The BWRX-300 is a 300MW water-cooled, natural circulation SMR with passive safety systems and is branded by GE Hitachi as its “simplest, yet most innovative boiling water reactor design” since its start in nuclear development in 1955.
Following OPG’s selection of the BWRX-300, Poland’s Synthos Green Energy has launched a plan to deploy a fleet of at least 10 of the units in that country with the first by the end of the decade.
SaskPower has selected the technology for potential deployment in Saskatchewan in the mid-2030s and in the US, Tennessee Valley Authority has initiated planning for a potential deployment at its Clinch River site near Oak Ridge, Tennessee.
GE Hitachi also reports having begun the design certification process for the BWRX-300 in the UK.
Competing with the BWRX-300 for Fermi Energia were Rolls-Royce and NuScale Power, both with pressurised water reactor technologies.
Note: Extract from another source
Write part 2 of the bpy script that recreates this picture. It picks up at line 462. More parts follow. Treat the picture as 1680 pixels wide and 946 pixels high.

For the nuclear development to go ahead in Estonia approval will be needed from the country’s parliament, the Riigikogu, and a plan will be needed to select a site and put in place the relevant legislation.
But Kallemets is optimistic, saying: “We have analysed all the work ahead and consider it realistic to produce reliable, clean and affordable nuclear energy in Estonia by Christmas 2031, which should also be in the interest of society and the country’s climate goals. Understandably, this requires a serious effort from both the state and Fermi Energia.”